“The Great Ziegfeld” won three Academy Awards for Best Picture, Best Lead Actress Luise Rainer and Best Dance Direction.
Though long-form pictures had been pioneered by several prominent filmmakers during the silent era, the epic biography during sound's first decade on film was certainly refined into a viable commercial genre with “The Great Ziegfeld.” Reportedly costing $2 million and earning around $40 during its theatrical run, MGM's production remains a truly handsome film, with Ziegfeld's musical numbers – here depicted as masses of women (and token men) as part of a living set tapestry – still impressive in their visual flair.
“A Pretty Girl is Like a Melody" is the best of the lot, playing just before the Intermission, and as the featurette “Ziegfeld On Film” demonstrates, it was photographed in a single, arduously choreographed take.
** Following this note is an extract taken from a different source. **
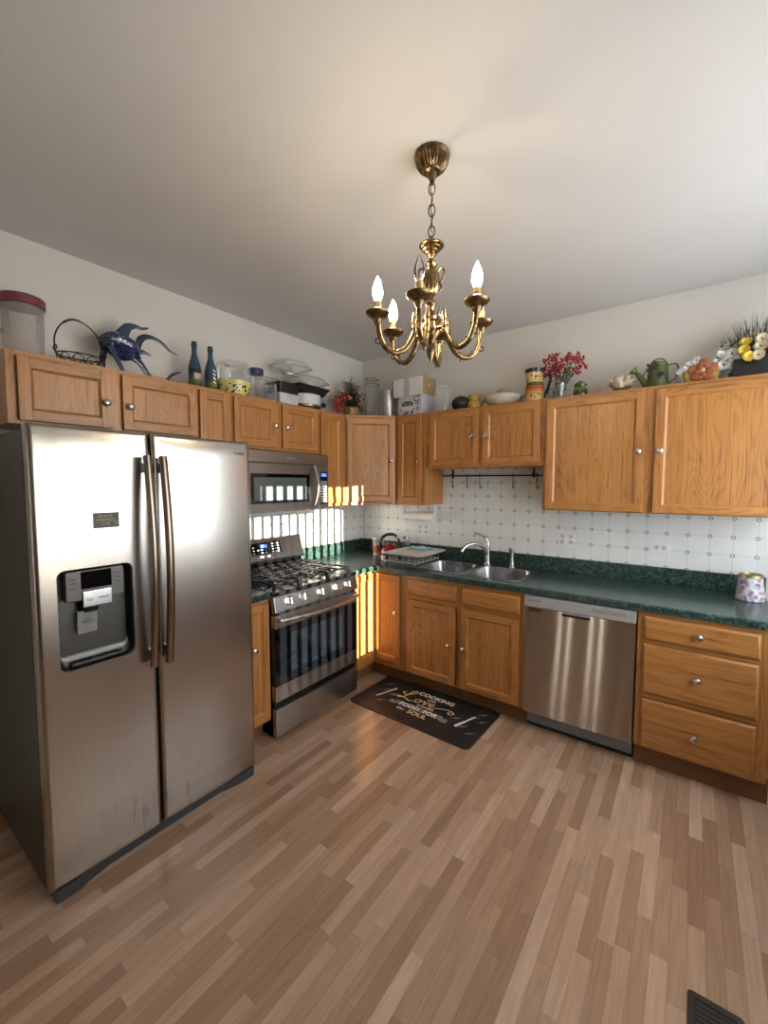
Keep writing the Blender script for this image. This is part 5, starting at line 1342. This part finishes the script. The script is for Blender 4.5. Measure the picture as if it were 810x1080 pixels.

A slow-spinning Roman column with dancing, singing and parading artists, it's a show-stopper that unfurls with remarkable precision and audacity.
That sequence is also indicative of the film's rather odd but effective structure. Ziegfeld's early years with Sandow the Strongman, battling rival Jack Billings, and the courting of French beauty Anna Held (played by Luise Rainer) are classic screwball comedy, sporting often hysterical dialogue that's tailor-made for the ace casting of William Powell, Nat Pendleton, Frank Morgan (the fumbling, titular character in “The Wizard of Oz”), and Rainer.
For Ziegfeld's Broadway debuts, the film becomes a tribute, Hollywood style, to the producer's massive shows, with a billed appearance by Fannie Brice, and small roles for a pre-Scarecrow Ray Bolger, Edward Arnold (as Diamond Jim Brady), and interesting impersonations of Will Rogers, and Eddie Cantor (shown as the grotesque minstrel Kid Boots).
The final section is a more melodramatically tempered series of relationship episodes, as Ziegfeld moves on in age, finds happiness with wife Billy Burke (played by a more serious-minded Myrna Loy), and passes away in classic, Hollywood style.
Burke, herself by 1936 an MGM contract player (better known as Roland Young's fluttering wife in “Topper,” and as Glinda the Good Witch of the North in “The Wizard of Oz”), oversaw the production, and her daughter offers some anecdotes in the “Ziegfeld” featurette. Luise Rainer, the only actress to win back-to-back Oscars (for “Ziegfeld,” and “The Good Earth”) also appears, and rather awkwardly explains why she chose to leave her film career after only 9 films.
A short newsreel is also included, and while missing the sound for the opening premiere footage, the interview segments include several celebrities (most unidentified), plus a closing remark by a tuxedoed Harpo Marx.
Warner Bros. have included the original road show version, which contains the original orchestral Overture, Intermission, and Exit Music. The print itself has some rough spots around reel changes, but overall it's an excellent transfer, with a balanced mono soundtrack.
Followed by the babe-heavy 1941 sequel, "Ziegfeld Girl."